What about HR?

Posted September 2nd, 2012 by bbsadmin & filed under General Business, Human Resources, Start-Ups.

As a business owner, you know your product, service, market and customers. But sometimes one of the most challenging aspects of operating a business is employees. Not because the employees themselves are a challenge but because there’s so much legislation and nuances to employee relations.

Wouldn’t it be great to have a go-to list of resources that can provide answers to common HR questions or solve those nagging people issues? Well, while this list is not a substitution for legal advice, these seven resources can lend a hand in understanding the complexities of labor and employment matters for your business.

  1. There are several well-written human resources blogs that offer pertinent, common-sense advice. Two of my favorites are Ask a Manager and Evil HR Lady. Both written by practicing HR pros, these blogs offer a unique format by answering questions from readers. At first glance, it might appear the questions are trivial or unrealistic, but trust me, I’ve seen many of the same situations. And, dealing with everyday internal squabbles or misunderstandings can consume a lot of time.

  2. The Department of Labor offers an easy to maneuver site covering many of the common questions employers ask, especially when it concerns employee wages. I find it becomes particularly useful when companies are sending employees to off-site training or conferences – not something companies do every day but you sure want to know how to pay people when those situations arise.

  3. G.Neil is a one-stop HR supply shop for your small business. They are well-known for their 5-in-1 labor law posters as well as a service that will notify you when updates are issued. G.Neil also offers a popular attendance tracking system that allows you to record all of an employee’s time-off requests on a single piece of paper – very convenient.

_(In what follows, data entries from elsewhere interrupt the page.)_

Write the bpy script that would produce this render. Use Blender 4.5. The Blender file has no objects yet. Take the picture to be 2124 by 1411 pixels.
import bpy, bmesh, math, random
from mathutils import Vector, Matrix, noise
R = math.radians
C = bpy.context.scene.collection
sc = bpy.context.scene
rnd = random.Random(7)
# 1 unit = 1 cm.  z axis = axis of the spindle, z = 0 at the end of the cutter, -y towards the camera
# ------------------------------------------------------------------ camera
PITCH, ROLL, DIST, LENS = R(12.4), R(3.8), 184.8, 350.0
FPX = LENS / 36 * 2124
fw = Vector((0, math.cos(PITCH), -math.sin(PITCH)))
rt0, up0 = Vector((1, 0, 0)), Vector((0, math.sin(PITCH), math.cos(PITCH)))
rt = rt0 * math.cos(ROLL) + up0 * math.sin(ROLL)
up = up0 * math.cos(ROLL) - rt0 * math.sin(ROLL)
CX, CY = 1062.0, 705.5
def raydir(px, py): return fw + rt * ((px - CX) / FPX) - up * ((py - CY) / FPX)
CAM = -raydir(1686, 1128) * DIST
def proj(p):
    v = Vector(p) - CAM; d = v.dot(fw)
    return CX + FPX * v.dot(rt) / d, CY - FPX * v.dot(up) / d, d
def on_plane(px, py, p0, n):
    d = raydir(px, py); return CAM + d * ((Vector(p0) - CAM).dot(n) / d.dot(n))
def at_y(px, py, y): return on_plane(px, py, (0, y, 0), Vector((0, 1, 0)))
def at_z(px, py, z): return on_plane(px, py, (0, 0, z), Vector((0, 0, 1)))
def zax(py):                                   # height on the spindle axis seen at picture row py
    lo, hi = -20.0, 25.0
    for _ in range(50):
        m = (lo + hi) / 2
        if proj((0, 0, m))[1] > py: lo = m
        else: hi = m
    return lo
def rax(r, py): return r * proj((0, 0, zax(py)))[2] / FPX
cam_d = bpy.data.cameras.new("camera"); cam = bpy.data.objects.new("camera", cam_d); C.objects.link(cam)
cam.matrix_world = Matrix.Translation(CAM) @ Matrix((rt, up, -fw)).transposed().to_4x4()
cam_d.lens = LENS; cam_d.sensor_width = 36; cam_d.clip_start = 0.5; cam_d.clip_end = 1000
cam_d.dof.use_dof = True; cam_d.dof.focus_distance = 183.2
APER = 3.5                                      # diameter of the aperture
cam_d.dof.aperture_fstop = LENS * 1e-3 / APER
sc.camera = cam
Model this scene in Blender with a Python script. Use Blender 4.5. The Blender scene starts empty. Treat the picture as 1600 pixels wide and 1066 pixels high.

  4. is considered one of the top (if not the top) job board in existence. Besides being able to post jobs on Monster, companies can save job searches and constantly monitor the site for talent. This can be very valuable if you have positions you hire for regularly or a job that’s difficult to fill. Even if you’re not hiring, the site has developed specialized community forums in Sales, Health Care, Administrative services, etc. so you can stay on top of industry trends and commentary.

  5. SmartBrief publishes several B2B electronic newsletters for business owners, entrepreneurs, and specialized industries. Their offering includes partnerships with NFIB, NAWBO, Non-Profits, etc. Subscriptions are free and they allow you access to a wide variety of content. They give you the best of the best so you don’t have to scour multiple sources for great information.

  6. The Society for Human Resource Management (SHRM) is a professional association and the leading voice of the human resources profession. I can’t even begin to tell you how much content is on their website. Some of it is free. And for a nominal fee, members have access to articles, white papers, templates, tools, etc. I regularly use their Knowledge Center for answers to everyday questions such as inclement weather policies. SHRM also provides regular updates on pending employment legislation.

  7. Your Local Chamber of Commerce can be a good resource to find meetings and workshops on common employment challenges. My local chamber regularly partners with consultants or law firms to offer topical sessions. And you don’t always have to be a member to attend.

  8. Take a moment and bookmark these sites. It might not be a list of resources you use every day, but when you do need them, you will be happy you had them bookmarked.